1 PBM V PBMC
1 PBM V PBMC
1 PBM V PBMC
Facts: Philippine Blooming Employees Organization (PBMEO) decided to stage a mass demonstration in
front of Malacañang to express their grievances against the alleged abuses of the Pasig Police. After
learning about the planned mass demonstration, Philippine Blooming Mills Inc., called for a meeting with
the leaders of the PBMEO. During the meeting, the planned demonstration was confirmed by the union.
But it was stressed out that the demonstration was not a strike against the company but was in fact an
exercise of the laborers' inalienable constitutional right to freedom of expression, freedom of speech
and freedom for petition for redress of grievances. The company asked them to cancel the
demonstration for it would interrupt the normal course of their business which may result in the loss of
revenue. This was backed up with the threat of the possibility that the workers would lose their jobs if
they pushed through with the rally. A second meeting took place where the company reiterated their
appeal that while the workers may be allowed to participate, those from the 1st and regular shifts should
not absent themselves to participate, otherwise, they would be dismissed. Since it was too late to cancel
the plan, the rally took place and the officers of the PBMEO were eventually dismissed for a violation of
the ‘No Strike and No Lockout’ clause of their Collective Bargaining Agreement.
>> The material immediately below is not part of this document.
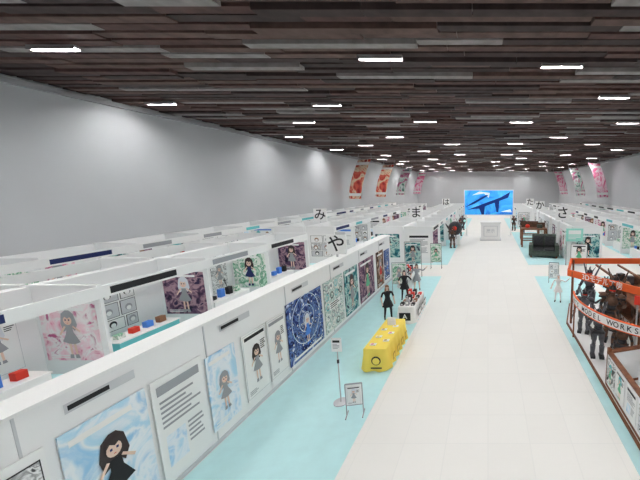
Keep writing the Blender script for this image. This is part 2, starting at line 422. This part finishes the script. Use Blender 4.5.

Issue: Whether or not the workers who joined the strike violated the CBA?
Ruling: No. While the Bill of Rights also protects property rights, the primacy of human rights over
property rights is recognized. Because these freedoms are "delicate and vulnerable, as well as supremely
precious in our society" and the "threat of sanctions may deter their exercise almost as potently as the
actual application of sanctions," they "need breathing space to survive," permitting government
regulation only "with narrow specificity." Property and property rights can be lost through prescription;
but human rights are imprescriptible. In the hierarchy of civil liberties, the rights to freedom of
expression and of assembly occupy a preferred position as they are essential to the preservation and
vitality of our civil and political institutions; and such priority "gives these liberties the sanctity and the
sanction not permitting dubious intrusions."
The freedoms of speech and of the press as well as of peaceful assembly and of petition for redress of
grievances are absolute when directed against public officials or "when exercised in relation to our right
to choose the men and women by whom we shall be governed.”